In The Borrowed House Dutch-born Hilda Van Stockum, makes a rather surprising choice: to tell a story of the German occupation of her native Netherlands from the point of view of a young German girl, a member of the Hitler Youth, who at the beginning of the novel spouts the typical Nazi lines about racial purity, the evil of the Jews, and such. As the novel unfolds Janna is confronted over and over again with evil in various forms: an old woman being dragged off because she is handicapped while a Hitler Youth who Janna admires tells her not to worry, she doesn’t matter anyway; a frightened man on the train who is almost taken up by the police until Janna redirects them to a camera smuggler who was trying to use that frightened man as a human shield; cities devastated by bombs; cattle cars filled with people; a Jewish mother and her baby attacked by soldiers; a Dutch family ousted from their home and separated from each other; rumors of gas chambers and camps; and a brave young man shot to death in the street defending an innocent baby.

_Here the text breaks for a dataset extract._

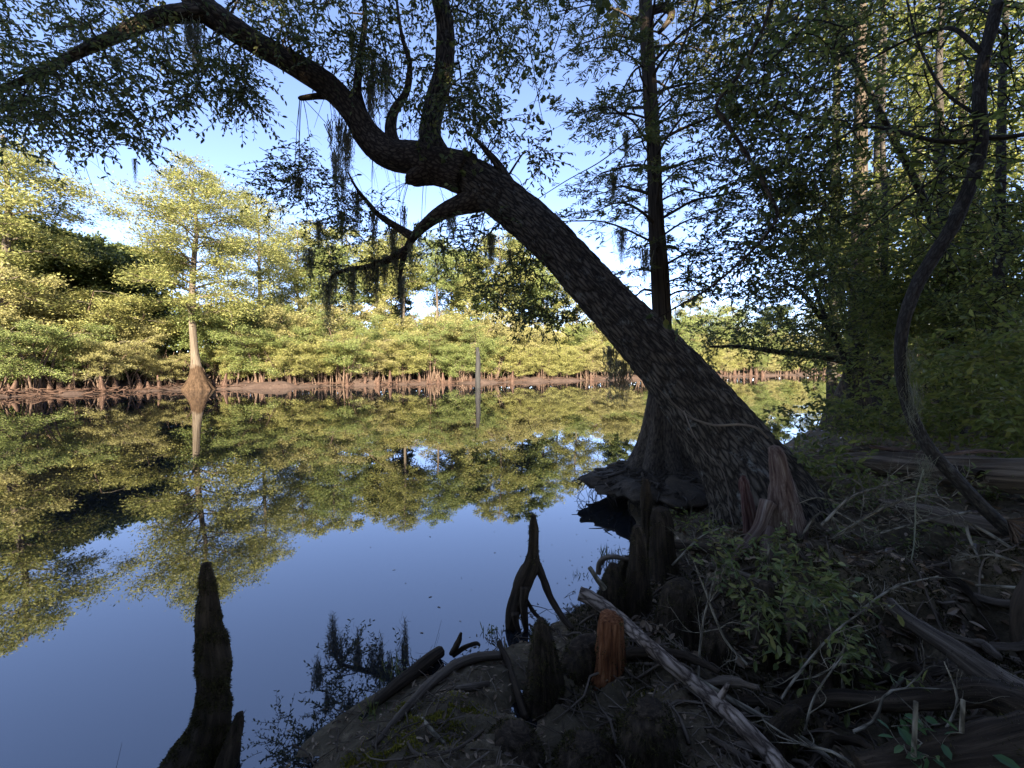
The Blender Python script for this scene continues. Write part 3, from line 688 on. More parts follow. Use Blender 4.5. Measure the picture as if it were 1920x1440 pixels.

Although Janna comes to be aware of evil, it only happens over time. And in the meantime she is often selfish. She wears the clothing of the girl whose room she is living in. She loathes the lonely German boy who lives in the house with her. She takes a ring that doesn’t belong to her. She continues to wrestle with the Nazi ideas. And she recoils when she finds out her friend is a Jew. The novel asks us to imagine being Janna. Imagine that your parents are far away and that the Hitler Youth is the one place you feel you belong, that there you hear beautiful stories, myths of rings and heroes. Imagine that you are taken from the place you know and love to a place where you are a stranger, an invader, the enemy. And imagine how very hard it is to change.